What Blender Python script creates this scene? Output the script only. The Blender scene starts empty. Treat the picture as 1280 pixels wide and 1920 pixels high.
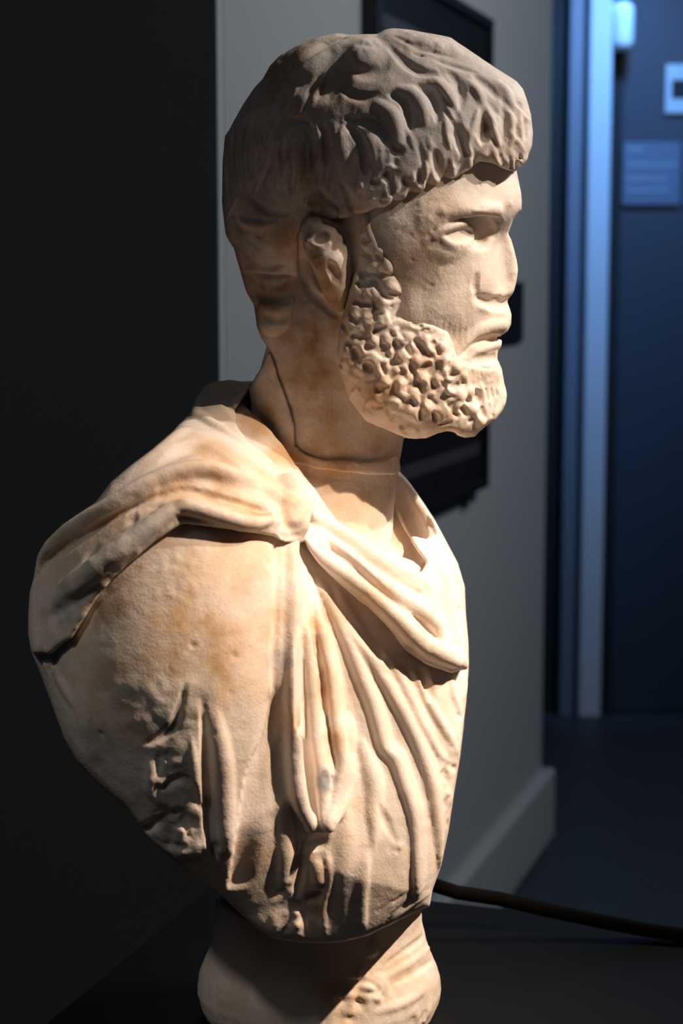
import bpy, bmesh, math, random
from mathutils import Vector, Matrix
C = bpy.context.scene.collection
SC = bpy.context.scene
# ---------------------------------------------------------------- camera, world, lights, exposure
ZP = 1.07                                                # height of the plinth top
ORG = Vector((0, 1.25, ZP))                              # the middle of the bust on the plinth
cam_d = bpy.data.cameras.new('camera'); cam = bpy.data.objects.new('camera', cam_d); C.objects.link(cam)
cam.location = (0, 0, ZP + .526); cam.rotation_euler = (math.radians(90 - 7.25), 0, 0)
cam_d.sensor_fit = 'VERTICAL'; cam_d.sensor_height = 36; cam_d.lens = 3300 / 1920 * 36
cam_d.clip_start = .05
cam_d.dof.use_dof = True; cam_d.dof.focus_distance = 1.2; cam_d.dof.aperture_fstop = 8
SC.camera = cam
w = bpy.data.worlds.new('world'); SC.world = w; w.use_nodes = True
w.node_tree.nodes['Background'].inputs[0].default_value = (.55, .7, 1, 1); w.node_tree.nodes['Background'].inputs[1].default_value = .008
def lamp(name, kind, loc, aim, power, col, **k):
    d = bpy.data.lights.new(name, kind); o = bpy.data.objects.new(name, d); C.objects.link(o)
    o.location = loc; o.rotation_euler = (Vector(aim) - Vector(loc)).to_track_quat('-Z', 'Y').to_euler()
    d.energy = power; d.color = col
    for a, b in k.items(): setattr(d, a, b)
    return o
mid = Vector((-.02, 1.2, 1.35)); beam = Vector((.62, -.29, .70)); beam2 = Vector((.69, -.13, .71))
lamp('gallery_spot', 'SPOT', mid + beam * 2.2, (.0, 1.14, 1.225), 350, (1, .76, .56), shadow_soft_size=.02, spot_size=math.radians(18.5), spot_blend=1.0)
lamp('gallery_spot_second', 'SPOT', mid + beam2 * 2.2, (.02, 1.2, 1.60), 128, (1, .88, .79), shadow_soft_size=.02, spot_size=math.radians(21), spot_blend=1.0)
lamp('gallery_spot_left', 'SPOT', (-.95, -.1, 3.1), (-.22, 1.1, 1.30), 32, (1, .95, .84), shadow_soft_size=.05, spot_size=math.radians(9.5), spot_blend=1.0)
lamp('ambient_fill', 'AREA', (-1.2, -.6, 3.3), (-.1, 1.3, 1.3), 1.5, (.95, .96, 1), shape='DISK', size=.6)  # unseen soft fill added in place of ambient light, not a real panel
lamp('wall_washer', 'AREA', (2.0, 2.9, 3.3), (.2, 3.0, 1.4), 27, (.93, .97, 1), shape='DISK', size=.5)
lamp('corridor_spot', 'SPOT', (1.1, 5.5, 3.6), (.94, 6.5, 2.05), 420, (.16, .43, 1), shadow_soft_size=.15, spot_size=math.radians(46), spot_blend=1.0)
lamp('blue_bounce_fill', 'AREA', (2.4, 4.9, 2.6), (.5, 4.6, 1.5), 4, (.3, .55, 1), shape='DISK', size=.4)  # added area light standing in for blue bounce onto the grey wall
SC.view_settings.view_transform = 'Standard'; SC.view_settings.look = 'None'; SC.view_settings.gamma = 1
SC.view_settings.use_curve_mapping = False; SC.view_settings.exposure = 0.0
# ---------------------------------------------------------------- materials
def mat(name, col, rough=.6, spec=.5, metal=0, grain=None, bump=0, bscale=200, coat=0):
    m = bpy.data.materials.new(name); m.use_nodes = True; nt = m.node_tree; b = nt.nodes['Principled BSDF']
    b.inputs['Base Color'].default_value = (*col, 1); b.inputs['Roughness'].default_value = rough
    b.inputs['Specular IOR Level'].default_value = spec; b.inputs['Metallic'].default_value = metal
    tc = nt.nodes.new('ShaderNodeTexCoord')
    if grain:
        n = nt.nodes.new('ShaderNodeTexNoise'); n.inputs['Scale'].default_value = grain[0]; n.inputs['Detail'].default_value = 6
        nt.links.new(tc.outputs['Object'], n.inputs['Vector'])
        mx = nt.nodes.new('ShaderNodeMix'); mx.data_type = 'RGBA'
        mx.inputs[6].default_value = (*[c * (1 - grain[1]) for c in col], 1); mx.inputs[7].default_value = (*[min(1, c * (1 + grain[1])) for c in col], 1)
        nt.links.new(n.outputs['Fac'], mx.inputs[0]); nt.links.new(mx.outputs[2], b.inputs['Base Color'])
    if bump:
        n = nt.nodes.new('ShaderNodeTexNoise'); n.inputs['Scale'].default_value = bscale; n.inputs['Detail'].default_value = 4
        nt.links.new(tc.outputs['Object'], n.inputs['Vector'])
        bp = nt.nodes.new('ShaderNodeBump'); bp.inputs['Strength'].default_value = bump; bp.inputs['Distance'].default_value = .002
        nt.links.new(n.outputs['Fac'], bp.inputs['Height']); nt.links.new(bp.outputs['Normal'], b.inputs['Normal'])
    return m
M = dict(
    grey=mat('grey_wall_paint', (.42, .43, .43), .75, .3, grain=(3, .04), bump=.12, bscale=260),
    dark=mat('charcoal_wall_paint', (.50, .53, .53), .8, .2, grain=(2, .08), bump=.1, bscale=260),
    floor=mat('dark_floor', (.035, .04, .048), .5, .4, grain=(14, .25), bump=.1, bscale=120),
    plinth=mat('black_laminate', (.005, .0055, .006), .5, .2, grain=(40, .2), bump=.03, bscale=700),
    frame=mat('black_frame', (.010, .010, .011), .35, .5, grain=(20, .2)),
    panel=mat('black_panel_face', (.013, .013, .014), .28, .5, grain=(6, .2)),
    strip=mat('grey_panel_border', (.06, .06, .065), .4, .4, grain=(8, .15)),
    trim=mat('pale_painted_trim', (.55, .57, .6), .4, .5, grain=(5, .05)),
    steel=mat('brushed_blue_grey_steel', (.2, .23, .28), .35, .5, .3, grain=(9, .1)),
    navy=mat('dark_blue_door_paint', (.03, .042, .058), .42, .5, grain=(4, .12)),
    black=mat('matt_black', (.012, .012, .013), .6, .3, grain=(30, .2)),
    white=mat('white_plastic', (.75, .77, .8), .35, .5, grain=(12, .03)),
    sign=mat('pale_sign_face', (.42, .45, .48), .5, .4, grain=(10, .05)),
    info=mat('blue_grey_information_board', (.10, .13, .18), .45, .4, grain=(10, .08)),
    text=mat('pale_print', (.17, .21, .26), .6, .3, grain=(30, .1)),
    cable=mat('black_rubber', (.006, .006, .006), .85, .1, grain=(60, .2)))

def link(name, me, m, parent=None, kind=None):
    o = bpy.data.objects.new(name, me); C.objects.link(o)
    if m: me.materials.append(m)
    if parent: o.parent = parent
    if kind: o['kind'] = kind
    return o
def tag(o, label, cat, group=None):
    o['label'] = label; o['category'] = cat
    if group: o['group'] = group
    return o
def empty(name, loc, label, cat, rot=0):
    o = bpy.data.objects.new(name, None); C.objects.link(o); o.location = loc; o.rotation_euler = (0, 0, rot); o.empty_display_size = .1
    return tag(o, label, cat)
def box(name, lo, hi, m, parent=None, kind=None, bevel=0, loc=None, rot=0):
    bm = bmesh.new(); bmesh.ops.create_cube(bm, size=1)
    for v in bm.verts: v.co = Vector([lo[i] + (v.co[i] + .5) * (hi[i] - lo[i]) for i in range(3)])
    if bevel: bmesh.ops.bevel(bm, geom=bm.edges[:], offset=bevel, segments=3, profile=.5, affect='EDGES')
    me = bpy.data.meshes.new(name); bm.to_mesh(me); bm.free()
    o = link(name, me, m, parent, kind)
    if loc is not None: o.location = loc
    o.rotation_euler = (0, 0, rot)
    return o
def tube(pts, rad, n=16):
    bm = bmesh.new(); pts = [Vector(p) for p in pts]; rings = []
    for i, p in enumerate(pts):
        t = (pts[min(i + 1, len(pts) - 1)] - pts[max(i - 1, 0)]).normalized(); a = t.cross(Vector((0, 0, 1))).normalized(); b = a.cross(t)
        rings.append([bm.verts.new(p + rad * (a * math.cos(2 * math.pi * k / n) + b * math.sin(2 * math.pi * k / n))) for k in range(n)])
    for r, s in zip(rings, rings[1:]):
        for k in range(n): bm.faces.new((r[k], r[(k + 1) % n], s[(k + 1) % n], s[k]))
    bm.faces.new(rings[0][::-1]); bm.faces.new(rings[-1])
    for f in bm.faces: f.smooth = True
    return bm
# ---------------------------------------------------------------- the room
YAW = math.radians(-18.6)                                # the gallery's walls and the plinth stand turned by this much
d = Vector((math.sin(-YAW), math.cos(-YAW), 0)); q = Vector((d.y, -d.x, 0))     # along the grey wall / out of it
NEAR = Vector((.62, 5.10, 0)) - d * 2.45; WN, WF = -.055, 2.325       # the grey wall runs from WN to WF
box('floor', (-4, -2.5, -.1), (5, 9, 0), M['floor'], kind='structure')
box('ceiling', (-4, -2.5, 3.7), (5, 9, 3.8), M['black'], kind='structure')
# grey wall: local x points out of the wall, y runs along it
box('wall_right', (-.30, WN, 0), (0, WF, 3.7), M['grey'], kind='structure', loc=NEAR, rot=YAW)
bb = box('baseboard_right', (-.31, WN + .02, 0), (.036, WF + .036, .208), M['grey'], kind='structure', bevel=.012, loc=NEAR, rot=YAW)
box('wall_left', (-3.2, WN - .02, 0), (-.001, WN + .28, 3.7), M['dark'], kind='structure', loc=NEAR, rot=YAW)
box('wall_back', (-1.6, 6.55, 0), (5, 6.75, 3.7), M['navy'], kind='structure')
# corridor end: pale jambs, dark reveal, door
box('trim_1', (.755, 6.50, 0), (.815, 6.55, 3.7), M['black'], kind='structure')
box('trim_2', (.815, 6.45, 0), (.868, 6.55, 3.7), M['steel'], kind='structure', bevel=.006)
box('trim_3', (.882, 6.42, 0), (.966, 6.55, 3.7), M['trim'], kind='structure', bevel=.012)
box('trim_4', (.966, 6.48, 0), (1.012, 6.55, 3.7), M['black'], kind='structure')
door = box('door_1', (1.014, 6.50, .01), (2.0, 6.549, 3.69), M['navy'], kind='structure', bevel=.004)
# ---------------------------------------------------------------- the plinth
pc = Vector((-.106, 1.531, 0)); PW, PD = .58, .62
pl = empty('display_plinth', pc + q * PW / 2 - d * PD / 2, 'black laminate display plinth carrying the marble bust', 'plinth', YAW)
box('plinth_body', (-PW / 2 + .004, -PD / 2 + .004, .06), (PW / 2 - .004, PD / 2 - .004, ZP - .022), M['plinth'], pl, bevel=.002)
box('plinth_top', (-PW / 2, -PD / 2, ZP - .022), (PW / 2, PD / 2, ZP), M['plinth'], pl, bevel=.0015)
box('plinth_foot', (-PW / 2 + .03, -PD / 2 + .03, 0), (PW / 2 - .03, PD / 2 - .03, .06), M['black'], pl)
# cable from the back of the bust over the plinth's rear edge
CB = [(.075, 1.395, 1.110), (.095, 1.395, 1.1035), (.13, 1.395, 1.098), (.17, 1.390, 1.090), (.21, 1.385, 1.083), (.25, 1.378, 1.0775), (.30, 1.365, 1.0748), (.36, 1.345, 1.0748), (.42, 1.325, 1.0748)]
o = link('security_cable', bpy.data.meshes.new('security_cable'), M['cable']); bm = tube(CB, .0058); bm.to_mesh(o.data); bm.free()
tag(o, 'black cable running from behind the marble bust across the plinth', 'cable')
# ---------------------------------------------------------------- things on the grey wall (local x out of the wall, y along it, z up)
def on_wall(name, y0, y1, z0, z1, label, cat):
    return empty(name, NEAR + d * (y0 + y1) / 2 + Vector((0, 0, z0)), label, cat, YAW), (y1 - y0) / 2, z1 - z0
fr, hw, hh = on_wall('framed_panel', .62, 1.52, 1.122, 2.215, 'large black framed panel hanging on the grey wall behind the bust', 'panel')
box('backing', (.002, -hw, 0), (.022, hw, hh), M['frame'], fr, bevel=.002)
for lo, hi in (((.02, -hw, 0), (.034, hw, .022)), ((.02, -hw, hh - .022), (.034, hw, hh)), ((.02, -hw, .022), (.034, -hw + .022, hh - .022)), ((.02, hw - .022, .022), (.034, hw, hh - .022))):
    box('frame_rail', lo, hi, M['frame'], fr, bevel=.002)
for z in (.085, hh - .13): box('border_line', (.0215, -hw + .06, z), (.0235, hw - .06, z + .028), M['strip'], fr)
box('panel_face', (.0205, -hw + .024, .024), (.0225, hw - .024, hh - .024), M['panel'], fr)
box('peg', (.004, hw - .135, -.04), (.014, hw - .115, .0), M['strip'], fr, bevel=.002)
lb, hw, hh = on_wall('wall_label', 1.70, 1.965, 1.456, 1.612, 'small black label on the grey wall beside the statue face', 'label')
box('label_plate', (.001, -hw, 0), (.012, hw, hh), M['panel'], lb, bevel=.002)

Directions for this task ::
Show the lines of the data that hold the word "scene".

Solution for this exercise ::
What Blender Python script creates this scene? Output the script only. The Blender scene starts empty. Treat the picture as 1280 pixels wide and 1920 pixels high.
C = bpy.context.scene.collection
SC = bpy.context.scene